Diederik Beker week 3 assignment - matthijsbos/swe2013team5 GitHub Wiki

The Microsoft Way of Software Development By Maarten Jager & Diederik Beker 10182527 & 10190848 Source: http://blogs.msdn.com/b/david_gristwood/archive/2004/06/24/164849.aspx Microsoft After the extremely useful experience of digging through the logs of a failed project 2 weeks ago, this week we will have an equally interesting experience: looking at a success story. I've chosen Microsoft as the topic, because of it's huge effect it has on the world and also because it is one of the biggest software companies of the world. This is clearly not a coincidence. So why is Microsoft such a success?

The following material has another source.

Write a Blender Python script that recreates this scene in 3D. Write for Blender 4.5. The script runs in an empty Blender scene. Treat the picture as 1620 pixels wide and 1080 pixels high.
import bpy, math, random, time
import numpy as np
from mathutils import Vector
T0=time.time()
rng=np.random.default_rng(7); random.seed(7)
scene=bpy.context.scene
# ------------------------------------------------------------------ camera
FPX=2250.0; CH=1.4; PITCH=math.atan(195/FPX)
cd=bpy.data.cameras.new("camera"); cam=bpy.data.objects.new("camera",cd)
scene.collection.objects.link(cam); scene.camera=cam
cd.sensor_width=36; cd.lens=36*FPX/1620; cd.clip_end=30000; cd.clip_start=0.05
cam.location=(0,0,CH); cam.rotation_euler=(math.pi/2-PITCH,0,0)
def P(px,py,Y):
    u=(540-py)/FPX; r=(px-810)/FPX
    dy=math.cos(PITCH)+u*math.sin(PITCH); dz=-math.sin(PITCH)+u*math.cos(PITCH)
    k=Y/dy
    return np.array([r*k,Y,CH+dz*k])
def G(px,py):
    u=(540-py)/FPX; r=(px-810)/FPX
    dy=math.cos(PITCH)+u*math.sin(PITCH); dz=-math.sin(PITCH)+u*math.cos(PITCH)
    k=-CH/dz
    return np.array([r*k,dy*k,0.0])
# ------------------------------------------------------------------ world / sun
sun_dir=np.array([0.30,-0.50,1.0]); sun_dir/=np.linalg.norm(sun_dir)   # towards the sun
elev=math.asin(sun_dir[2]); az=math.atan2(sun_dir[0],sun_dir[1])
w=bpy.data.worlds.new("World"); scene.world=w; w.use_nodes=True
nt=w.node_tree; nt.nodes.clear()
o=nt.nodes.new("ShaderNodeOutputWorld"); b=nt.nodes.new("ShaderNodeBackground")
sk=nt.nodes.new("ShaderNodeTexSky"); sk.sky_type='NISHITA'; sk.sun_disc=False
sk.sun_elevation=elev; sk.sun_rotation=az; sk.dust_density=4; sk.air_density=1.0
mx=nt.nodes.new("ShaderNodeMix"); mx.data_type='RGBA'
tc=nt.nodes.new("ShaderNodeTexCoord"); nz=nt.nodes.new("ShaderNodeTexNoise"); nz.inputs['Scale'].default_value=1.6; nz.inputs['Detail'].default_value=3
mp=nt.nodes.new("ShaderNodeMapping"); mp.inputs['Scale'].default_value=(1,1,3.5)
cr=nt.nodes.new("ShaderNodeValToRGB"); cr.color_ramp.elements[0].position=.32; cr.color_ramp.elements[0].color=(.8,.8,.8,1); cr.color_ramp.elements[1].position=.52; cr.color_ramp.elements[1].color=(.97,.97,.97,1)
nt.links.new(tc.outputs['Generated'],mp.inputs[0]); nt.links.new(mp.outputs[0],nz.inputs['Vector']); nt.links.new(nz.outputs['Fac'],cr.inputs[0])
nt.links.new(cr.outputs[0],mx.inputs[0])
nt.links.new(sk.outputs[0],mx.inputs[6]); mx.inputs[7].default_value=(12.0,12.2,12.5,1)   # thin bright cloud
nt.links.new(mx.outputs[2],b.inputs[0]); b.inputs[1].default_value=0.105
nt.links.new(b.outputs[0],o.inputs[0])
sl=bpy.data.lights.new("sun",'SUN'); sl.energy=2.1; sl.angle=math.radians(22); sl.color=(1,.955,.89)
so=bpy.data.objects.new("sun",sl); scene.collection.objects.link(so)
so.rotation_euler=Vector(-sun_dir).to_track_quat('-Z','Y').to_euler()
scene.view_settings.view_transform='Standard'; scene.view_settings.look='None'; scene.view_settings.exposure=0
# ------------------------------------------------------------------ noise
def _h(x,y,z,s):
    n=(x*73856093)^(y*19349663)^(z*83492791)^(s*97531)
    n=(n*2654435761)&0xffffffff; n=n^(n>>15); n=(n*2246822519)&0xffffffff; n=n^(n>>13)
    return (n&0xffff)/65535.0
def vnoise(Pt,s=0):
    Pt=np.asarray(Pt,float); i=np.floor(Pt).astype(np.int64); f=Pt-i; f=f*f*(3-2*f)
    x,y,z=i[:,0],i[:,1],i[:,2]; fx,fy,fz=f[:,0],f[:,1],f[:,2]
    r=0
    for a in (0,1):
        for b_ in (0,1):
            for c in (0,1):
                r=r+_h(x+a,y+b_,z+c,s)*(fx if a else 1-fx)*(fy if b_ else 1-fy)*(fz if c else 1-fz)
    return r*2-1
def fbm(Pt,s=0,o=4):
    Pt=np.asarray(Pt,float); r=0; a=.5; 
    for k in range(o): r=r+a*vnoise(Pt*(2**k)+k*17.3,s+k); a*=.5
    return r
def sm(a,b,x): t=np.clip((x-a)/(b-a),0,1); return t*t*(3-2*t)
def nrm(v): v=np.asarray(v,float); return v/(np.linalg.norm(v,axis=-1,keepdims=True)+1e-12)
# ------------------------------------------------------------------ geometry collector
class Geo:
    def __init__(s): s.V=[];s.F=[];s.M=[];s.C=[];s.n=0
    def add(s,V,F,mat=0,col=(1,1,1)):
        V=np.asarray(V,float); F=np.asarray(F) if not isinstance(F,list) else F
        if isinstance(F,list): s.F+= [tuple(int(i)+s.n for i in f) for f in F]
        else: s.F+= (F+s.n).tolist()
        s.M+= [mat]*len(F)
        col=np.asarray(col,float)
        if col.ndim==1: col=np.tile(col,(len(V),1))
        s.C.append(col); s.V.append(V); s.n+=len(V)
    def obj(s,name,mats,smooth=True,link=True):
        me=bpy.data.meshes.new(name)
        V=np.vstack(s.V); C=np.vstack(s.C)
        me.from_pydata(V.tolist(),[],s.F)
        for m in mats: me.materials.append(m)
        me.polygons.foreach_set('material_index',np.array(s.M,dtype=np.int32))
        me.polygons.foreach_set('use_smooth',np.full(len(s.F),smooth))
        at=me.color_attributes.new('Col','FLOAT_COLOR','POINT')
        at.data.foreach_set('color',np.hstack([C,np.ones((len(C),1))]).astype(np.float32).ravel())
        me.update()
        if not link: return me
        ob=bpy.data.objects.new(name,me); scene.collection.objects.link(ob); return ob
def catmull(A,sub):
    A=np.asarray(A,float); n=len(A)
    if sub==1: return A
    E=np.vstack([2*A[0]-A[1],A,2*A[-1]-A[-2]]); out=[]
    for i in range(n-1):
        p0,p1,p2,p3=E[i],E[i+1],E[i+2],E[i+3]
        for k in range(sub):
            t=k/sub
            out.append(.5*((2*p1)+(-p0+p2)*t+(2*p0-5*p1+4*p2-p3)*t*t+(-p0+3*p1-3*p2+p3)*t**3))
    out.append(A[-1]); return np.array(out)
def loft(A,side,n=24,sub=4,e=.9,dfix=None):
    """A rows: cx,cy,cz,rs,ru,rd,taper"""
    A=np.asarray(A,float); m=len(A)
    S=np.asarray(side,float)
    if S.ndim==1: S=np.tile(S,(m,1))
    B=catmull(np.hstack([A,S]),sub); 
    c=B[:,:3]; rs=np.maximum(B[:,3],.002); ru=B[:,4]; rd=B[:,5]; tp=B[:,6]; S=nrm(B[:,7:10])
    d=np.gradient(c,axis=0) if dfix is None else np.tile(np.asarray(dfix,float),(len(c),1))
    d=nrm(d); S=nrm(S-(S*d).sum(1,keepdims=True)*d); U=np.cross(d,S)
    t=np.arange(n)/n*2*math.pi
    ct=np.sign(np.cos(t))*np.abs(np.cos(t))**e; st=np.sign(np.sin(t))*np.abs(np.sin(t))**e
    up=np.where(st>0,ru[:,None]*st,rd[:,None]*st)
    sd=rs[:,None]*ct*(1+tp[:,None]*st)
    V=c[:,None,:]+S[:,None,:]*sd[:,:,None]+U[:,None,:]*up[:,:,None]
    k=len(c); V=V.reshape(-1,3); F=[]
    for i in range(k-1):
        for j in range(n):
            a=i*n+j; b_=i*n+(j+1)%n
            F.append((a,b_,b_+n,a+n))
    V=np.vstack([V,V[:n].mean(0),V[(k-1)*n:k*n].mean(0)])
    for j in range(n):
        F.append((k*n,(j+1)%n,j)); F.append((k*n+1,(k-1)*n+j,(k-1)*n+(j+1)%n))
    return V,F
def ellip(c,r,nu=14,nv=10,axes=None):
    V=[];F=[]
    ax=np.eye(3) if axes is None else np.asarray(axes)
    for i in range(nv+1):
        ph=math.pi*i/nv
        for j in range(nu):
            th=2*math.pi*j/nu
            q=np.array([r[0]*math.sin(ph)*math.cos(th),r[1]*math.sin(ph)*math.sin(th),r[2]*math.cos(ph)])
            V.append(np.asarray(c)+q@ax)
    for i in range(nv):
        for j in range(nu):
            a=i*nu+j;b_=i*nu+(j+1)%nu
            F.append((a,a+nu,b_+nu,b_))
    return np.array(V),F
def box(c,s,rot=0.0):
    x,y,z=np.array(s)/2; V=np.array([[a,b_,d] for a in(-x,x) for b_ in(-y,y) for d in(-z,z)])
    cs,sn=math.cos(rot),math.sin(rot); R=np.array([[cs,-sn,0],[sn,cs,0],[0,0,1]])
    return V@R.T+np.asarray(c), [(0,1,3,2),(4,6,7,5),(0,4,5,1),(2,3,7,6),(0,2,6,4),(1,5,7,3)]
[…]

Jim McCarthy Considered to be one of the big inventors of the Microsoft way of software development, Jim McCarthy is the main source for this article. In 1995 he wrote and published an article called "21 Rules of Thumb for Shipping Great Software on Time". This is was after he had been working almost a decade at Microsoft where he had developed most of his ideas and where he made many changes in the software development architecture. I will go through some of the most important of his "rules of thumb" and try to explain while they are so important to a successful project in my opinion.

"Don’t know what you don’t know" The basic meaning of this sentence is that you shouldn't pretend to know something which you do not fully understand. Nobody can know everything there is to know about a project, meaning that you should never be ashamed of your ignorance. A bigger fear should be leading people to think you understand something, which will lead them to think you understand it, which will cause you to miss potentially crucial information.

"Get to a known state and stay there." This point is concerning Quality Assurance (QA) in software development. QA should know the quality of the project at all times. And after you have reached an acceptable quality rating you should never downgrade but keep up a good documentation and a comprehensive buglist.

"Use zero defect (ZD) milestones." First up, zero defect milestones are not milestones where the software is not allowed to contain bugs. Zero defect milestones are documented on beforehand so that when the milestone comes near everyone can clearly see which parts of the project are behind on schedule and the parts which are falling behind can be helped back up.

"Never trade a bad date for an equally bad date" When you are reaching the end of your project and you are going to fail your deadline, you know way before the deadline. But this does not mean that you can make a better assumption for a next deadline. As long as you are incapable of setting a good deadline, don't. Once you have failed one deadline it is important you keep the next, to keep up your credibility and your team's motivation.

"Low tech is good." A smaller effort is almost always more desirable than a larger one. Good software requires that we value an understood solution much higher than one we may not fully understand.

"Conclusion" I hope this helped understand why Microsoft works. Having a motivated team that understands some fundamental rules will yield you a much higher success rate than disorganization and blind coding, and in my opinion Microsoft does a great job at keeping up their own fundamental ideas.